Read the report and the surrounding commentary here.

Parents Should View Homework with Skepticism

I was really happy to see this piece by David Shenk, “Does Homework Work?” in the Atlantic Monthly:

School’s back, and so is Big Homework. Here’s what my 7th grade daughter has to do tonight:

1 Math review sheet,
1 Science essay,
French vocab for possible quiz,
History reading and questionaire, and
English reading and note-taking

About two hours, give or take. This is considered a pretty light load, so as to ramp up gently. Over the next few weeks, it will get up to three hours or more.

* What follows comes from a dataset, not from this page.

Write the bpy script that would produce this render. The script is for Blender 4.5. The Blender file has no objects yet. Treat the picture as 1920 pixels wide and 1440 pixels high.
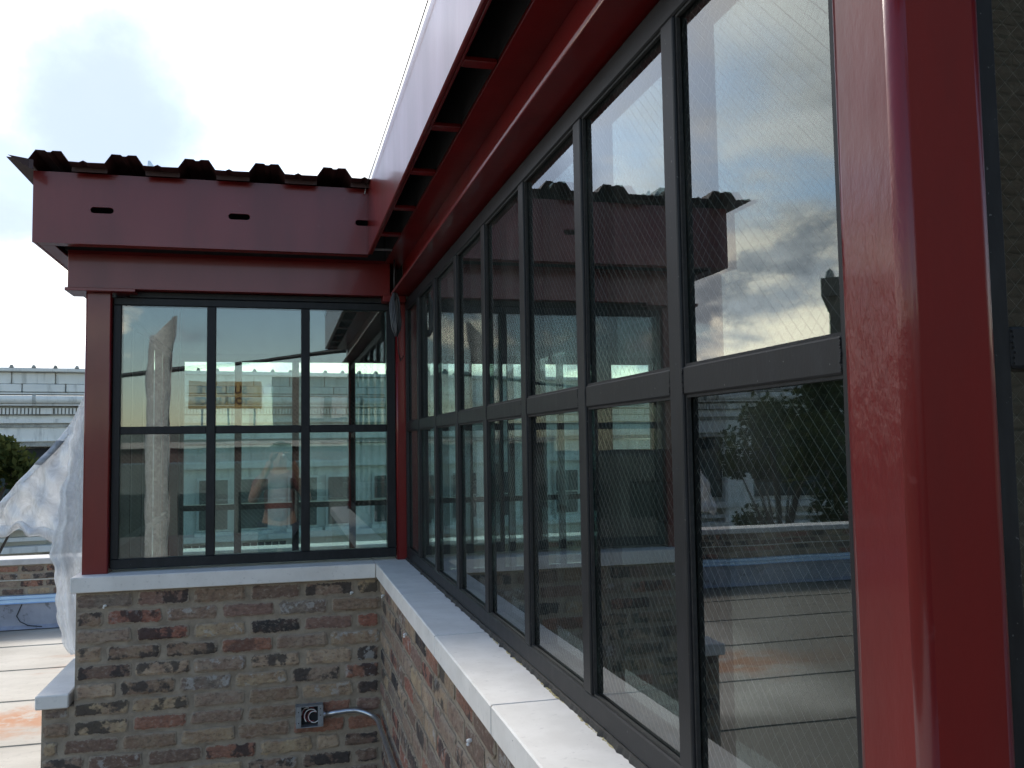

Most of us give very little thought to this long-lived combination. School and homework seem as interconnected as cars and gasoline. Kids need homework to get smarter — right? It’s supposed to be how they pick up a good work ethic.

Read the rest here.

One Giant Step Backwards, One Baby Step Forward

Palm Beach County, Florida, instituted a new homework policy over the summer, allowing for 60 minutes of homework in third grade and 90 minutes in 4th and 5th. According to an article in the Florida Sun Sentinel, parents are up in arms. (If you’re one of those parents, please let me know.)

At the same time, also in Florida, the Collier County School District in Naples instituted a new policy of abolishing the grading of homework. Its new policy came about after the District, in response to parental concerns, looked at research into best practices. According to Naples News, the Chief Instructional Officer wrote in a memo to middle school principals, “Research advocates that homework receive teacher feedback versus a grade; the concept here is that we should have the opportunity to practice before we receive a grade. Think of it as learning to drive — you must have the opportunity to practice on many occasions — with feedback — before you go to the DMV (Department of Motor Vehicles) to be tested.”